» **WHAT YOU ARE ASKED TO DO**: Copy out the listing that follows exactly, dropping every picture.

» **DATA BLOCK**:
---------------

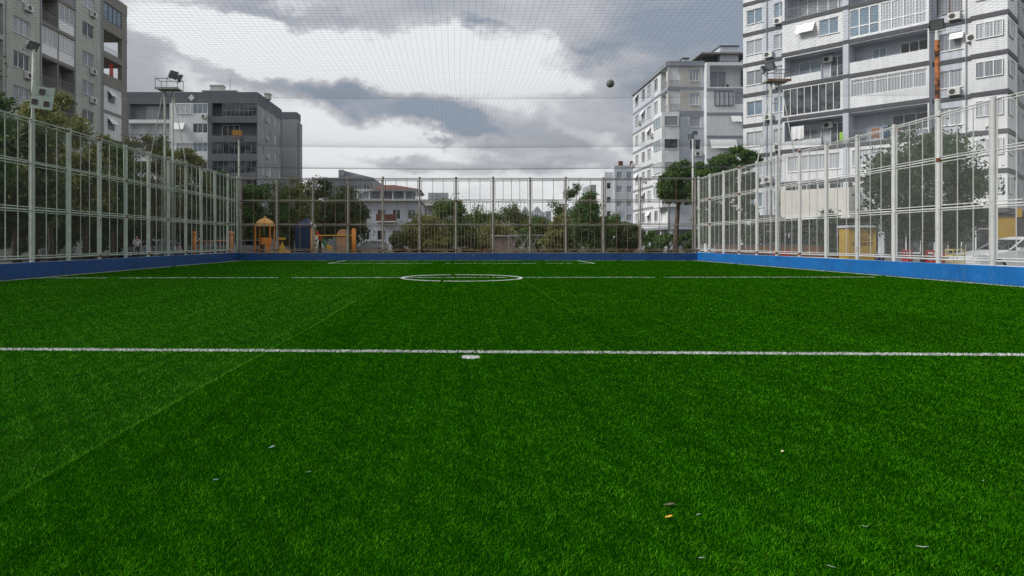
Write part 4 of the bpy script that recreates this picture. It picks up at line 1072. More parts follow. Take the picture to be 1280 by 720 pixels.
# tall block glimpsed at the right edge beyond block I
RB = empty('apartment_building', (64, 70, 0), label='pale apartment block glimpsed past the corner at the far right edge', cat='building')
fR = Local((64, 70), (58.5, 70), (1, 0), (0, -1)); g = MB(); opx = [(a, a + 1.6, LI[k] + .9, LI[k] + 2.3, .2) for k in range(8) for a in (1.5, 5, 9)]
fR.sheet(g, 0, 12, 0, 28, opx, M['pl_lav']); plain_body(g, [(-5.5, 0), (6.5, 0), (6.5, 12), (-5.5, 12)], 0, 28, M['pl_lav'], M['roof_grey'], (0,)); g.build('wall', RB)
for o in opx: window(fR, RB, o[0], o[1], o[2], o[3], .18, 2)
for k in range(8): band(fR, RB, 0, 12, LI[k] - .2, LI[k] + .15)

# ---- small and far houses behind the far fence
def block(name, label, px0, px1, D, ytop, dep, wm, rows, cols, roof='flat', fl=3.0, side=None, gl=None, z_first=None, group=None, wd=1.1):
    x0, x1 = (px0 - VX) / F * D, (px1 - VX) / F * D; zt = H + (VY - ytop) / F * D
    c = ((x0 + x1) / 2, D + dep / 2)
    t = empty(name, (*c, 0), label=label, cat='building', group=group)
    f = Local(c, (x0, D), (1, 0), (0, -1)); g = MB(); W = x1 - x0
    wop = []
    for r in range(rows):
        zb = zt - .6 - fl * (r + 1)
        if zb < .1: break
        for cc_ in range(cols):
            s = W * (cc_ + .5) / cols; wop.append((s - wd / 2, s + wd / 2, zb + .95, zb + 2.3, .2))
    f.sheet(g, 0, W, 0, zt, wop, wm)
    hx = W / 2; hy = dep / 2
    plain_body(g, [(-hx, -hy), (hx, -hy), (hx, hy), (-hx, hy)], 0, zt, wm, M['roof_grey'], (0,))
    if side is not None:
        sw = Local(c, (x1 if side > 0 else x0, D), (0, 1), (side, 0))
        for r in range(rows):
            zb = zt - .6 - fl * (r + 1)
            if zb < .1: break
            for k in range(max(2, int(dep / 3))):
                window(sw, t, 1 + k * 3, 2.1 + k * 3, zb + .95, zb + 2.3, -.02, 2, random.choice(GLASS[:4]), sill=False)
    g.build('wall', t)
    for o in wop: window(f, t, *o[:4], .18, 2, gl or random.choice(GLASS[:4]), sill=False)
    return t, f, W, zt
t, f, W, zt = block('house', 'pale grey flat topped house with sloping roof behind the playground', 404, 466, 125, 222, 14, M['pl_sgrey'], 4, 4)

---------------

» **WORKED SOLUTION**:
Write part 4 of the bpy script that recreates this picture. It picks up at line 1072. More parts follow. Take the picture to be 1280 by 720 pixels.
# tall block glimpsed at the right edge beyond block I
RB = empty('apartment_building', (64, 70, 0), label='pale apartment block glimpsed past the corner at the far right edge', cat='building')
fR = Local((64, 70), (58.5, 70), (1, 0), (0, -1)); g = MB(); opx = [(a, a + 1.6, LI[k] + .9, LI[k] + 2.3, .2) for k in range(8) for a in (1.5, 5, 9)]
fR.sheet(g, 0, 12, 0, 28, opx, M['pl_lav']); plain_body(g, [(-5.5, 0), (6.5, 0), (6.5, 12), (-5.5, 12)], 0, 28, M['pl_lav'], M['roof_grey'], (0,)); g.build('wall', RB)
for o in opx: window(fR, RB, o[0], o[1], o[2], o[3], .18, 2)
for k in range(8): band(fR, RB, 0, 12, LI[k] - .2, LI[k] + .15)

# ---- small and far houses behind the far fence
def block(name, label, px0, px1, D, ytop, dep, wm, rows, cols, roof='flat', fl=3.0, side=None, gl=None, z_first=None, group=None, wd=1.1):
    x0, x1 = (px0 - VX) / F * D, (px1 - VX) / F * D; zt = H + (VY - ytop) / F * D
    c = ((x0 + x1) / 2, D + dep / 2)
    t = empty(name, (*c, 0), label=label, cat='building', group=group)
    f = Local(c, (x0, D), (1, 0), (0, -1)); g = MB(); W = x1 - x0
    wop = []
    for r in range(rows):
        zb = zt - .6 - fl * (r + 1)
        if zb < .1: break
        for cc_ in range(cols):
            s = W * (cc_ + .5) / cols; wop.append((s - wd / 2, s + wd / 2, zb + .95, zb + 2.3, .2))
    f.sheet(g, 0, W, 0, zt, wop, wm)
    hx = W / 2; hy = dep / 2
    plain_body(g, [(-hx, -hy), (hx, -hy), (hx, hy), (-hx, hy)], 0, zt, wm, M['roof_grey'], (0,))
    if side is not None:
        sw = Local(c, (x1 if side > 0 else x0, D), (0, 1), (side, 0))
        for r in range(rows):
            zb = zt - .6 - fl * (r + 1)
            if zb < .1: break
            for k in range(max(2, int(dep / 3))):
                window(sw, t, 1 + k * 3, 2.1 + k * 3, zb + .95, zb + 2.3, -.02, 2, random.choice(GLASS[:4]), sill=False)
    g.build('wall', t)
    for o in wop: window(f, t, *o[:4], .18, 2, gl or random.choice(GLASS[:4]), sill=False)
    return t, f, W, zt
t, f, W, zt = block('house', 'pale grey flat topped house with sloping roof behind the playground', 404, 466, 125, 222, 14, M['pl_sgrey'], 4, 4)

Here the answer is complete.